Não há, portanto, que divinizar os elementos cósmicos. Pelo contrário, em tudo e acima
de tudo existe uma vontade pessoal, o Espírito de Deus, que em Cristo se revelou como
Amor”. Como escrevia São Paulo aos Colossenses, os homens não são escravos dos “elementos
do cosmos”, mas são livres, isto é, capazes de se relacionarem com a liberdade criadora
de Deus. “É Deus a origem de tudo. Ele tudo governa não como um anónimo e frio motor,
mas sim como Pai, Esposo, Amigos, Irmão. Como Logos, Palavra-Razão que
se uniu à nossa carne mortal para sempre, partilhando plenamente a nossa condição
e manifestando a superabundante potência da sua graça.

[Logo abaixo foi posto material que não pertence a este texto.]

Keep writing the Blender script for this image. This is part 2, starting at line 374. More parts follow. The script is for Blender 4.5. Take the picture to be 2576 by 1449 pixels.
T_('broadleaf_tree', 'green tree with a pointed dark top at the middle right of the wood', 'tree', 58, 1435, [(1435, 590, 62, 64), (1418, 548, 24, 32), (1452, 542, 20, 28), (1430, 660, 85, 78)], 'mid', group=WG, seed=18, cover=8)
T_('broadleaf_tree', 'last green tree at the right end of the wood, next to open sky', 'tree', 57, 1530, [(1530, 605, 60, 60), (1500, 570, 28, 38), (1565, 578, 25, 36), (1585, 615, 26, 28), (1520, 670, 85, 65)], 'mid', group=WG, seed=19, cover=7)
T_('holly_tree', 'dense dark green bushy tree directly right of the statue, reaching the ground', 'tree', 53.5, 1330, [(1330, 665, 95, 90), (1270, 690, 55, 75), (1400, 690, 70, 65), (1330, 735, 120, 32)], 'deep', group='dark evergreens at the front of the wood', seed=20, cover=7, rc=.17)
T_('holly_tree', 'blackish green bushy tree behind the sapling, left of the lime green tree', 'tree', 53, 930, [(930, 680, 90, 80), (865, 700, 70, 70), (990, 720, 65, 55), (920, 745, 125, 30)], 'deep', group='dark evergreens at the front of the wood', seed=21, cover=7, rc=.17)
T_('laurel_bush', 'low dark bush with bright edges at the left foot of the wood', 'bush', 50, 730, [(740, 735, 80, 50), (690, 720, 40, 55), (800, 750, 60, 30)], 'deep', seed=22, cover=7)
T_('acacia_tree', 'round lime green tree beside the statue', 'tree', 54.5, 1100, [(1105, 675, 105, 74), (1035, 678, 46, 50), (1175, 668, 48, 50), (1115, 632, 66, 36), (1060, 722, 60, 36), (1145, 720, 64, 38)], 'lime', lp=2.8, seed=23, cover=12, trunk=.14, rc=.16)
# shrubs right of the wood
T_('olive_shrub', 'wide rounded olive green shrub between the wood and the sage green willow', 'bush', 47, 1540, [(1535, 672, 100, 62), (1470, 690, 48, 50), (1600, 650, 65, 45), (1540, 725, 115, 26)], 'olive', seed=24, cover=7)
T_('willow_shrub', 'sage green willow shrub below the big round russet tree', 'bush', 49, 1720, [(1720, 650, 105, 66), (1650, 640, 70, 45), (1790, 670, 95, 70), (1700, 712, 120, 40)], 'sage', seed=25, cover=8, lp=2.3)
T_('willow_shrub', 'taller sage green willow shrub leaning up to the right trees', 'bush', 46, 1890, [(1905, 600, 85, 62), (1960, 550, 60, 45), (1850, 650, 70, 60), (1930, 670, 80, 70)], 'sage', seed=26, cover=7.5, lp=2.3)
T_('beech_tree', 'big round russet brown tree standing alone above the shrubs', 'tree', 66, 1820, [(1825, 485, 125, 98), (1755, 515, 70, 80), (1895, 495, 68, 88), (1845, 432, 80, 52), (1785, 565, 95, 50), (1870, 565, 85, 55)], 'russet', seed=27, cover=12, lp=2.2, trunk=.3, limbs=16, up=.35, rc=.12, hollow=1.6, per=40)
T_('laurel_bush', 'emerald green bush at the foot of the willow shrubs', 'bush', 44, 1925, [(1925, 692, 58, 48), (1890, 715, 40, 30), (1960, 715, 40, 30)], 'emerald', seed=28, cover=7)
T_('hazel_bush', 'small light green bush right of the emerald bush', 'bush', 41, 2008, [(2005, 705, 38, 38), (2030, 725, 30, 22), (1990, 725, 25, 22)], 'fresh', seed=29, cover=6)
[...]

Existe portanto no cristianismo
uma peculiar concepção cosmológica, que encontrou na filosofia e na teologia medievais
elevadíssimas expressões”.Também no nosso tempo – sublinhou o Papa – se manifesta
um novo florescimento dessas reflexões, “graças à paixão e à fé de muitos cientistas
que – na esteira de Galileu – não renunciam nem à razão nem fé, mas as valorizam
até ao fim, na sua recíproca fecundidade”. “O pensamento cristão - prosseguiu ainda
Bento XVI - compara o cósmos a um livro... considerando-o como a obra de um
Autor que se exprime mediante a sinfonia da criação. No interior desta sinfonia
encontra-se, a um certo ponto, aquilo que em linguagem musical se diria um solo,
um tema confiado a um só instrumento ou a uma única voz. E é tão importante que daí
depende o significado de toda a obra”. “Este solo, este solista é Jesus,
ao qual corresponde precisamente um sinal régio: o aparecer de uma nova estrela no
firmamento. Os escritores cristãos antigos comparavam Jesus a um novo sol. Segundo
os actuais conhecimentos astrofísicos, deveríamos compará-lo a uma estrela ainda mais
central, não só para o sistema solar, mas para todo o universo conhecido”. Jesus,
“o Filho do Homem” – concluiu o Papa – “resume em si a terra e o céu, a criação e
o Criador, a carne e o Espírito. É Ele o centro do cósmos e da história, porque n’Ele
se unem (sem se confundirem) o Autor e a sua obra”. Mas “se no Jesus terreno se encontra
o cume da criação e da história” – observou seguindamente Bento XVI – “em Cristo ressuscitado
vai-se ainda mais além: a passagem, através da morte, à vida eterna anticipa o ponto
da recapitulação de tudo em Cristo”. É esta convicção, esta consciência, que
mantém a Igreja, Corpo de Cristo, no seu caminhar ao longo da história: “Não há sombra
alguma, por muito tenebrosa que seja, que possa obscurecer a luz de Cristo. É por
isso que nos crêem em Cristo nunca se extingue a esperança, nem mesmo hoje em dia,
perante a grande crise social e económica que aflige a humanidade, perante o ódio
e a violência destruidora que continuam a ensanguentar muitas regiões da terra, perante
o egoísmo e a pretensão do homem de arvorar-se em deus de si mesmo, que conduz por
vezes a perigosas alterações fundamentais do projecto divino sobre a vida e a dignidade
do ser humano, sobre a família e a harmonia da criação”. Para o Papa, “mantêm o seu
valor e o seu sentido” os esforços “para libertar a vida humana e o mundo daqueles
envenenamentos e inquinamentos que poderiam destruir o presente e o futuro”. “Mesmo
se aparentemente não somos bem sucedidos ou parecemos impotentes perante a preponderância
das forças hostis”, “é a grande esperança que se apoia sobre as promessas de Deus
que nos dá coragem e orienta o nosso agir”. Orientando-se já para a conclusão
da homilia, nesta Missa da Epifania, Bento XVI observou que,m se “a Epifania é a manifestação
do Senhor”, é-o também, de modo indirecto, “manifestação da Igreja, pois o Corpo é
inseparável da Cabeça”. A realidade da Igreja é um "mistério de luz reflectida”. “A
Igreja sabe que a própria humanidade, com seus limites e misérias, põe ainda mais
em relevo a obra do Espírito Santo. Ela não se pode vangloriar de nada senão do seu
Senhor. Não é dela que provém a luz, não é sua a glória. Mas é precisamente esta a
sua alegria, que ninguém lhe poderá arrebatar: ser sinal e instrumento d’Aquele
que é lumen gentium, luz dos povos”.